Amtsverlust, Verlust des passiven Wahlrechts und Verlust des aktiven Wahlrechts. Der Verlust kann dabei in zwei Formen erfolgen. Zum einen tritt der Verlust gem. § 45 Abs. 1 StGB automatisch kraft Gesetzes ein, wenn der Täter wegen eines Verbrechens, sei es auch nur der Versuch, die Teilnahme oder strafbare Vorbereitung, zu einer Freiheitsstrafe von mindestens einem Jahr verurteilt wird. Im Falle einer Gesamtstrafe kommt es darauf an, dass eine Einzelstrafe wegen eines Verbrechens diese Höhe erreicht. Der Verlust dauert vorbehaltlich der Wiederverleihung von Fähigkeiten und Rechten gem. § 45b StGB fünf Jahre.[7] Zum anderen kann der Status gerichtlich aberkannt werden und die Nebenfolge vom Gericht nach pflichtgemäßem Ermessen für die Dauer von zwei bis fünf Jahren verhängt werden, § 45 Abs. 2, 5 StGB. Die Aberkennung kommt immer nur neben einer Mindeststrafe von sechs Monaten beziehungsweise einem Jahr in Betracht. Dabei ist sie auch zulässig, wenn die Mindeststrafe als Gesamtstrafe verhängt wird.[8] Dem Verlust des aktiven und passiven Wahlrechts kommt allerdings – im Gegensatz zum Amtsverlust – kaum praktische Bedeutung zu.

84

Wird jemand wegen einer Straftat unter Missbrauch seiner beruflichen oder gewerblichen Stellung oder unter grober Verletzung seiner beruflichen Pflichten verurteilt, kann – unabhängig von den möglichen berufsrechtlichen Folgen – gem. § 70 StGB bereits im Strafverfahren ein Berufsverbot angeordnet werden.

c) Beamtenrechtliche Folgen

85

Das Beamtenverhältnis endet schon bei Verurteilung wegen eines vorsätzlichen Vergehens zu einer Freiheitsstrafe von mindestens einem Jahr, § 48 BBG, mit den in § 49 BBG beschriebenen Folgen.

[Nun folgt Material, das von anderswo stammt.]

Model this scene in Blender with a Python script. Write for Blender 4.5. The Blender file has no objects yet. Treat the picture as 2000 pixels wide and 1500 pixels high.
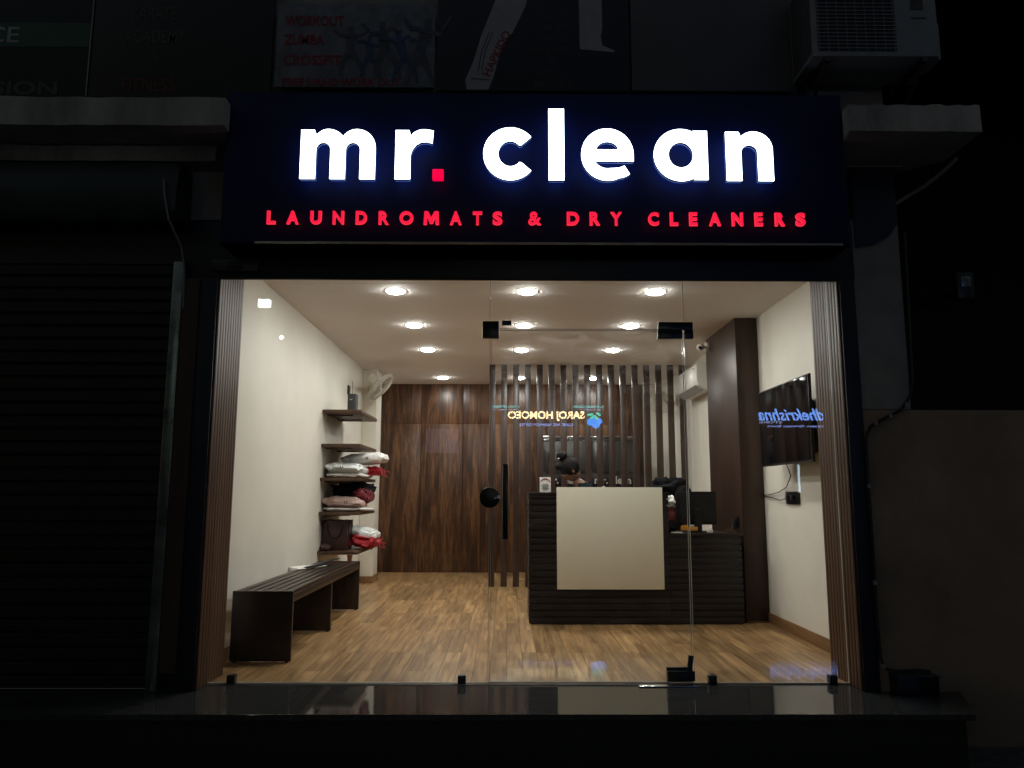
import bpy, bmesh, math, random
from mathutils import Vector, Matrix, noise
R = math.radians
S = bpy.context.scene
COL = S.collection
# ------------------------------------------------------------------ camera
cd = bpy.data.cameras.new('camera'); cam = bpy.data.objects.new('camera', cd); COL.objects.link(cam)
S.camera = cam
cd.sensor_width = 36; cd.lens = 1483.8 / 2000 * 36; cd.clip_end = 300; cd.clip_start = .05
_p, _y, _r = R(8.30), R(.358), R(.106)
F = Vector((math.sin(_y)*math.cos(_p), math.cos(_y)*math.cos(_p), math.sin(_p)))
Rt = Vector((math.cos(_y), -math.sin(_y), 0)); U = Rt.cross(F)
R2 = math.cos(_r)*Rt + math.sin(_r)*U; U2 = -math.sin(_r)*Rt + math.cos(_r)*U
M = Matrix((R2, U2, -F)).transposed().to_4x4(); M.translation = Vector((0, -4.65, 1.095))
cam.matrix_world = M
# ------------------------------------------------------------------ night sky
W = bpy.data.worlds.new('World'); S.world = W; W.use_nodes = True
wn = W.node_tree; wn.nodes.clear()
sk = wn.nodes.new('ShaderNodeTexSky'); sk.sky_type = 'NISHITA'; sk.sun_disc = False
sk.sun_elevation = R(1.5); sk.sun_rotation = R(200)
bg = wn.nodes.new('ShaderNodeBackground'); bg.inputs[1].default_value = .115
wo = wn.nodes.new('ShaderNodeOutputWorld')
wn.links.new(sk.outputs[0], bg.inputs[0]); wn.links.new(bg.outputs[0], wo.inputs[0])
LAMP = 178.0          # radiance of the ceiling diffusers
S.view_settings.view_transform = 'Standard'; S.view_settings.look = 'None'
S.view_settings.exposure = 0; S.view_settings.gamma = 1
S.render.engine = 'CYCLES'
try:
    S.cycles.use_denoising = True; S.cycles.sample_clamp_indirect = 3; S.cycles.max_bounces = 12; S.cycles.diffuse_bounces = 9; S.cycles.caustics_reflective = False
    S.cycles.transparent_max_bounces = 16
except Exception: pass

# ------------------------------------------------------------------ materials
def newmat(name):
    m = bpy.data.materials.new(name); m.use_nodes = True
    return m, m.node_tree, m.node_tree.nodes['Principled BSDF']
def setv(b, k, v):
    if k in b.inputs: b.inputs[k].default_value = v
def mat(name, col, rough=.5, metal=0, var=.12, vs=6, bump=0, bs=40, spec=.5, stretch=(1,1,1), rvar=0, coat=0):
    m, t, b = newmat(name)
    setv(b, 'Metallic', metal); setv(b, 'Specular IOR Level', spec); setv(b, 'Roughness', rough); setv(b, 'Coat Weight', coat)
    tc = t.nodes.new('ShaderNodeTexCoord'); mp = t.nodes.new('ShaderNodeMapping'); mp.inputs['Scale'].default_value = stretch
    t.links.new(tc.outputs['Object'], mp.inputs[0])
    n = t.nodes.new('ShaderNodeTexNoise'); n.inputs['Scale'].default_value = vs; n.inputs['Detail'].default_value = 6; n.inputs['Roughness'].default_value = .62
    t.links.new(mp.outputs[0], n.inputs[0])
    cr = t.nodes.new('ShaderNodeValToRGB'); cr.color_ramp.elements[0].position = .3; cr.color_ramp.elements[1].position = .7
    cr.color_ramp.elements[0].color = tuple(c*(1-var) for c in col)+(1,); cr.color_ramp.elements[1].color = tuple(min(1, c*(1+var)) for c in col)+(1,)
    t.links.new(n.outputs[0], cr.inputs[0]); t.links.new(cr.outputs[0], b.inputs['Base Color'])
    if rvar:
        mr = t.nodes.new('ShaderNodeMapRange'); mr.inputs[3].default_value = max(0, rough-rvar); mr.inputs[4].default_value = min(1, rough+rvar)
        t.links.new(n.outputs[0], mr.inputs[0]); t.links.new(mr.outputs[0], b.inputs['Roughness'])
    if bump:
        n2 = t.nodes.new('ShaderNodeTexNoise'); n2.inputs['Scale'].default_value = bs; n2.inputs['Detail'].default_value = 4
        t.links.new(mp.outputs[0], n2.inputs[0])
        bp = t.nodes.new('ShaderNodeBump'); bp.inputs['Strength'].default_value = bump; bp.inputs['Distance'].default_value = .01
        t.links.new(n2.outputs[0], bp.inputs['Height']); t.links.new(bp.outputs[0], b.inputs['Normal'])
    return m
def wood(name, stops, rough=.4, axis='Z', scale=9, streak=.07, panel=0, bump=.05, spec=.4, wav=0):
    """laminate: streaks drawn out along one axis, optional change of sheet every `panel` metres along X"""
    m, t, b = newmat(name); L = t.links
    tc = t.nodes.new('ShaderNodeTexCoord'); mp = t.nodes.new('ShaderNodeMapping')
    mp.inputs['Scale'].default_value = {'Z': (1, 1, streak), 'Y': (1, streak, 1), 'X': (streak, 1, 1)}[axis]
    src = tc.outputs['Object']
    if panel:
        sp = t.nodes.new('ShaderNodeSeparateXYZ'); L.new(src, sp.inputs[0])
        dv = t.nodes.new('ShaderNodeMath'); dv.operation = 'DIVIDE'; dv.inputs[1].default_value = panel; L.new(sp.outputs[0], dv.inputs[0])
        fl = t.nodes.new('ShaderNodeMath'); fl.operation = 'FLOOR'; L.new(dv.outputs[0], fl.inputs[0])
        wh = t.nodes.new('ShaderNodeTexWhiteNoise'); wh.noise_dimensions = '1D'; L.new(fl.outputs[0], wh.inputs['W'])
        sc = t.nodes.new('ShaderNodeVectorMath'); sc.operation = 'SCALE'; sc.inputs['Scale'].default_value = 13; L.new(wh.outputs['Color'], sc.inputs[0])
        ad = t.nodes.new('ShaderNodeVectorMath'); ad.operation = 'ADD'; L.new(src, ad.inputs[0]); L.new(sc.outputs[0], ad.inputs[1]); src = ad.outputs[0]
    L.new(src, mp.inputs[0])
    n = t.nodes.new('ShaderNodeTexNoise'); n.inputs['Scale'].default_value = scale; n.inputs['Detail'].default_value = 9; n.inputs['Roughness'].default_value = .6
    n.inputs['Distortion'].default_value = .7 + wav
    L.new(mp.outputs[0], n.inputs[0])
    n2 = t.nodes.new('ShaderNodeTexNoise'); n2.inputs['Scale'].default_value = scale*7; n2.inputs['Detail'].default_value = 5
    L.new(mp.outputs[0], n2.inputs[0])
    mx = t.nodes.new('ShaderNodeMix'); mx.inputs[0].default_value = .3; L.new(n.outputs[0], mx.inputs[2]); L.new(n2.outputs[0], mx.inputs[3])
    cr = t.nodes.new('ShaderNodeValToRGB'); els = cr.color_ramp.elements
    for i, (p, c) in enumerate(stops):
        e = els[i] if i < 2 else els.new(p)
        e.position = p; e.color = tuple(c)+(1,)
    L.new(mx.outputs[0], cr.inputs[0]); L.new(cr.outputs[0], b.inputs['Base Color'])
    setv(b, 'Roughness', rough); setv(b, 'Specular IOR Level', spec)
    bp = t.nodes.new('ShaderNodeBump'); bp.inputs['Strength'].default_value = bump; bp.inputs['Distance'].default_value = .004
    L.new(n2.outputs[0], bp.inputs['Height']); L.new(bp.outputs[0], b.inputs['Normal'])
    return m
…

d) Berufsgerichtliche Verfahren

86

In Verfahren gegen Angehörige bestimmter Berufe (s.o.) wie etwa dem Beamten oder Steuerberater hat die Staatsanwaltschaft Mitteilung zu machen. Die Regelungen hierfür finden sich in den §§ 12 ff. EGGVG und den Gesetzen, die den konkreten Berufszweig betreffen (z.B. § 10 Abs. 2 StBerG). Die jeweiligen Mitteilungspflichten sind der MiStra zu entnehmen. Insbesondere in Wirtschaftsstrafsachen sind zumeist Mitglieder der Berufe des Wirtschaftsprüfers, des vereidigten Buchprüfers, des Steuerberaters, oder bestimmte Angehörige einer Wirtschaftsprüfungs-, Steuerberatungs- oder Buchprüfungsgesellschaft, Inhaber und Geschäftsleiter von Kredit- und Finanzdienstleistern, Wertpapierdienstleistungs- oder Versicherungsunternehmen, Gewerbetreibende, Rechtsanwälte oder Beamte betroffen. Mitzuteilen ist der Erlass eines Haftbefehls, die das Verfahren abschließende Entscheidung, oder der sonstige Verfahrensausgang, so auch das rechtskräftige Urteil. Die Mitteilungspflichten sind den Nr. 15, 23–25b, 39 MiStra zu entnehmen.[9]